Times a Changin’

From 137 telephones in Warren to us all being connected just over a century later

Library of Congress photo A photo from 1904 showing a fashionably dressed woman speaking on an early telephone.

James Stearns was the driver behind bringing the first telephones to Warren.

As popularity grew, so did the size of the network.

According to an article in Stepping Stones, the publication of the Warren County Historical Society, that expansion passed a big test on a call from Warren to Dunkirk.

From the article: “The appointed night arrived and the people crowded into the little telegraph office. Mr. Stearns spoke into the instrument, then shouted, then shouted again. ‘Can you hear me now?’ were the words of what might have been a historic message had it been completed. People took turns listening with the instrument and some thought they caught the sound of a human voice. Finally, Mr. Stearns telegraphed his teammate to ‘put on’ some music; the man in Dunkirk played several selections on a cornet, and the sound of the instrument was heard over the telephone in Warren.”

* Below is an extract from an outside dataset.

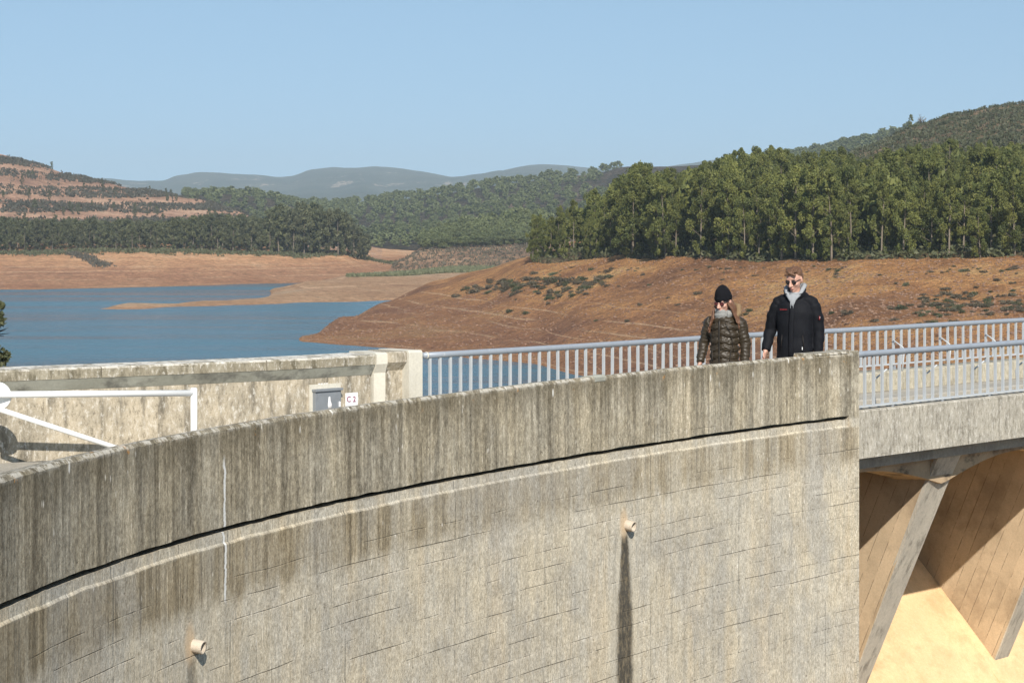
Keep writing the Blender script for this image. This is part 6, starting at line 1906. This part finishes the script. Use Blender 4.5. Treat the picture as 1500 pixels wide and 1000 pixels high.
def build_woman():
    loc = (2.15, 22.1, 0.0); rz = R(-24)
    arms = [(-1, (V3(-0.155, 0.015, 1.285), V3(-0.232, 0.04, 1.06), V3(-0.252, -0.03, 0.865))),
            (1, (V3(0.160, 0.015, 1.285), V3(0.212, 0.035, 1.06), V3(0.216, -0.01, 0.845)))]
    root, hc, Mh, k = person('person', loc, rz, 'woman in black beanie, sunglasses and shiny olive brown quilted jacket walking', 1.595, True, R(20), R(-16), arms, 0.8)
    def P(x, y, z, s=0.97): return hc + Mh @ V3(x * s, y * s, z * s)
    rot = Mh.to_quaternion()
    # quilted jacket: rings that bulge between the seams
    j = MB()
    z0, z1 = 0.845, 1.355; nq = 7
    prof = lambda t: np.interp(t, [0, 0.12, 0.35, 0.6, 0.8, 0.92, 1.0], [0.140, 0.152, 0.143, 0.150, 0.158, 0.135, 0.090])
    profy = lambda t: np.interp(t, [0, 0.12, 0.35, 0.6, 0.8, 0.92, 1.0], [0.118, 0.126, 0.120, 0.132, 0.130, 0.112, 0.080])
    pts = []; rad = []
    for i in range(nq * 7 + 1):
        t = i / (nq * 7); b = abs(math.sin(math.pi * t * nq)) ** 0.55
        pts.append((0, 0.004 * t, z0 + (z1 - z0) * t)); rad.append((float(prof(t)) - 0.012 + 0.019 * b, float(profy(t)) - 0.012 + 0.021 * b))
    j.tube(pts, rad, 34, up=(1, 0, 0))
    for side, (sh, el, wr) in arms:
        a = [sh + V3(-side * 0.05, 0, 0.0), sh, el, wr]
        P_ = []; R_ = []
        path = [a[0]] + [a[1].lerp(a[2], q) for q in np.linspace(0, 1, 36)] + [a[2].lerp(a[3], q) for q in np.linspace(0.03, 0.97, 30)]
        n_ = len(path)
        for i, p in enumerate(path):
            t = i / (n_ - 1); b = abs(math.sin(math.pi * t * 12)) ** 0.6
            r = float(np.interp(t, [0, 0.1, 0.5, 0.9, 1.0], [0.062, 0.064, 0.056, 0.047, 0.040])) - 0.006 + 0.008 * b
            P_.append(p); R_.append((r, r * 1.05))
        j.tube(P_, R_, 18, up=(1, 0, 0))
    def puff(co):
        n = V3(co.x, co.y * 1.2, 0); l = n.length
        q = 0.0035 * math.sin(co.x * 95 + 7 * math.sin(co.z * 60)) + 0.003 * math.sin(co.z * 48 + co.x * 22)
        return co + (n / l * q if l > 1e-5 else V3(0, 0, 0)) + V3(0, 0, 0.008 * math.sin(co.x * 30 + 1.3))
    jk = j.remeshed('quilted_jacket', M_PUFF, root, 0.0062, 2, fn=puff)
    m = MB()
    zf = [(-0.012, -0.5 * 0, 0)]
    pts = [(-0.014, -(float(profy(t)) + 0.003), z0 + (z1 - z0) * t) for t in np.linspace(0.0, 0.93, 14)]
    m.tube(pts, [(0.010, 0.006)] * 14, 8, up=(1, 0, 0)); m.build('zip', M_PUFFD, jk)
    for q in (-1, 1):     # curved princess seams and pockets
        m = MB(); pts = []
        for t in np.linspace(0.30, 0.86, 9):
            x = q * float(np.interp(t, [0.30, 0.55, 0.72, 0.86], [0.118, 0.108, 0.085, 0.045])); y = -math.sqrt(max(0, 1 - (x / (float(prof(t)) + 0.004)) ** 2)) * (float(profy(t)) + 0.006)
            pts.append((x, y, z0 + (z1 - z0) * t))
        m.tube(pts, 0.0045, 6); m.build('curved_seam', M_PUFFD, jk)
        m = MB(); pts = []
        for t in np.linspace(0.10, 0.34, 5):
            x = q * (0.088 + 0.06 * (t - 0.1)); y = -math.sqrt(max(0, 1 - (x / (float(prof(t)) + 0.004)) ** 2)) * (float(profy(t)) + 0.008)
            pts.append((x, y, z0 + (z1 - z0) * t))
        m.tube(pts, 0.005, 6); m.build('pocket_zip', M_PUFFD, jk)
    m = MB(); m.tube([(0, 0, z0 + 0.004), (0, 0, z0 - 0.012)], [(0.153, 0.121), (0.147, 0.115)], 28, up=(1, 0, 0)); m.build('hem_band', M_PUFFD, jk)
    # hood hanging behind with a brown lining, its rim showing beside the neck
    m = MB()
    m.ball((0.01, 0.115, 1.385), (0.125, 0.065, 0.075), None, 22, 12)
    m.tube([(-0.100, 0.02, 1.345), (-0.125, 0.075, 1.395), (-0.07, 0.125, 1.435), (0.03, 0.13, 1.455), (0.12, 0.085, 1.440), (0.148, 0.01, 1.375), (0.120, -0.04, 1.325)], [0.020, 0.028, 0.032, 0.036, 0.036, 0.030, 0.018], 12)
    m.remeshed('hood', M_FUR, jk, 0.0075, 2)
    # scarf
    m = MB()
    for (z, r, tl) in ((1.365, 0.082, 0.012), (1.392, 0.078, -0.010), (1.345, 0.075, 0.02)):
        m.tube([(math.cos(a) * r, math.sin(a) * r * 0.95 - 0.012, z + tl * math.cos(a * 1.0 + z * 9)) for a in np.linspace(0, 2 * math.pi, 22)], 0.026, 10, cap=True)
    m.remeshed('scarf', M_SCARF, root, 0.006, 2)
    # beanie: cap with turned-up rib
    m = MB()
    m.tube([P(0, 0.012, 0.030), P(0, 0.014, 0.050), P(0, 0.018, 0.085), P(0, 0.024, 0.122), P(0, 0.034, 0.160), P(0, 0.036, 0.178)],
           [(0.078, 0.098), (0.080, 0.100), (0.077, 0.096), (0.067, 0.080), (0.042, 0.048), (0.012, 0.014)], 28, up=Mh @ V3(1, 0, 0))
    bn = m.build('beanie', M_BEAN, root)
    m = MB()
    n_ = 60
    vs = []; fs = []
    for i in range(n_):
        a = 2 * math.pi * i / n_; rb = 1 + (0.018 if i % 2 else 0)
        for (r, z) in ((0.0, 0.018), (0.006, 0.028), (0.008, 0.058), (0.001, 0.068)):
            vs.append(P(math.cos(a) * (0.079 + r * 0.7) * rb, 0.013 + math.sin(a) * (0.100 + r * 0.7) * rb, z - 0.012 * math.sin(a)))
    for i in range(n_):
        for q in range(3): fs.append((4 * i + q, 4 * ((i + 1) % n_) + q, 4 * ((i + 1) % n_) + q + 1, 4 * i + q + 1))
    m.add(vs, fs, True); m.build('turn_up', M_BEAN, bn)
    # long hair falling to both sides of the face over the chest
    h = MB(); rr = random.Random(5)
    for q in (-1, 1):
        for i in range(16):
            s0 = P(q * (0.070 + rr.uniform(-.012, .01)), -0.035 + 0.09 * i / 15, -0.005 + rr.uniform(-.01, .01))
            if q < 0: e = V3(-0.120 + rr.uniform(-.03, .02), -0.135 + 0.08 * rr.random(), 1.205 + rr.uniform(-.05, .04)); mid = V3(-0.095 + rr.uniform(-.012, .012), -0.105 + 0.12 * i / 15, 1.32)
            else: e = V3(0.170 + rr.uniform(-.02, .02), -0.105 + 0.07 * rr.random(), 1.255 + rr.uniform(-.05, .04)); mid = V3(0.118 + rr.uniform(-.012, .015), -0.055 + 0.09 * i / 15, 1.365)
            h.tube([s0, s0.lerp(mid, 0.5) + V3(q * 0.012, 0, 0), mid, mid.lerp(e, 0.5) + V3(q * 0.010, -0.01, 0), e], [0.009, 0.012, 0.012, 0.009, 0.003], 8)
    h.ball(P(0, 0.045, -0.02), (0.078, 0.060, 0.085), rot, 18, 12)
    h.remeshed('long_hair', M_HAIRR, root, 0.0062, 1)
    m = MB(); m.ball(P(0, -0.094, -0.053), (0.019, 0.005, 0.0035), rot, 12, 6); m.ball(P(0, -0.091, -0.061), (0.017, 0.005, 0.0045), rot, 12, 6); m.build('lips', M_LIP, root)
    glasses(root, hc, Mh, M_LENSR, 0.98)
    return root
build_man()
build_woman()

Stearns initially conducted business as the “Warren Telephone Exchange.”

“On March 1st, 1879, he installed a switchboard in the Western Union office and the and the various subscriber lines terminated in extension bells; cowbells were used and every possible kind of a contrivance for making a distinctive sound, for only by this means could the operator tell who was calling. This office was burned out at the time of the Warren Savings Bank fire in 1888 and the telephone business was conducted temporarily from an upstairs office directly across the street while the Bank was rebuilding. Afterward, the central office was moved to the third floor of the Warren Savings Bank Building where it remained until June 1925, when the new telephone building at 101 Pennsylvania Ave. W. was completed and occupied.”

Stearns managed the business and a G.L. Lawrence took over when Stearns was promoted “to Jamestown as superintendent of this district comprising many counties in Pennsylvania and New York.

“During this period, Mr. F.O. Lesser of 122 Water St., served the Telephone Co. as a boy switchboard operator in Warren during the vacation period of the regular switchboard operator. Mr. Lesser stated the entire switchboard was in a box two feet high by three feet long.”

By 1896 – twenty year after invention – there were 137 telephones in operation in Warren.

By that stage, a subscriber would pay a variable fee for installation and then a $4 per month charge for businesses and $3.00 for residence.

“This covered the rental of one hand telephone and the switching service. The subscriber had to purchase a magneto bell for $12.50 and his hand telephone cord for 50 cents.”

Unsurprisingly, the first subscribers were local banks as well as some business offices.

A Dr. Dan Stranahan “rented only one instrument but had a wire to both his house and his office and used to carry the telephone under his arm from one place to the other, four blocks away. Two months of this wore down his resistance and he finally rented a second instrument,” the author recalls.

The oil boom of the 1880s pushed telephone service into the more rural areas of the county, “the wire being strung on poles along the road and fastened to the trees through the woods… A charge of $25.00 per day, plus the cost of the extension line, was charged for this service and was readily paid, the news telephoned in by the ‘Scouts’ steading or breaking the market.

“The first toll line in this locality, and this was also grounded iron wire circuit, was from Warren via Kinzua to Bradford. The second was from Warren to Jamestown and this was eventually extended over to Dunkirk and connected with the ‘long lines’ when they came through,” the author wrote. “Subscribers assumed in those early days that they should be given the free use of any lines that were build and connected to their switchboard, and objected strenuously to paying for toll calls to Bradford and elsewhere.”

Anstadt, the author, provided data on the number of telephones in service: 1881 – 60, 1900 – 386, 1910 – 1,192, 1920 – 3,170, 1930 – 5,331, 1940 – 4,959, 1945 – 5,821, 1950 – 8,192, 1959 – 11,360.

The number of calls per business day was just over 21,000 in 1939 but over 45,000 by 1959.

“The highest ceiling rate in a single day in the Warren Exchange occurred during the flood of 1956 when 87,000 local and long distance calls were made by Warren subscribers in one day,” he reported.

So how did we get from Bell in the 1950s to Verizon in the 21st century?

It’s the result of an anti-trust action filed by the U.S. Department of Justice in 1974.

American Telephone & Telegraph (AT&T) was the lead company of the Bell system and Bell was essentially the only provider of telephone service for most Americans.

The Bell system was broken up into seven “Baby Bells,” one of which became Bell Atlantic which subsequently changed its name to Verizon.

So while the technology has come miles and miles from those early years, our current providers have essentially descended directly from the company named for the very man who founded the telephone.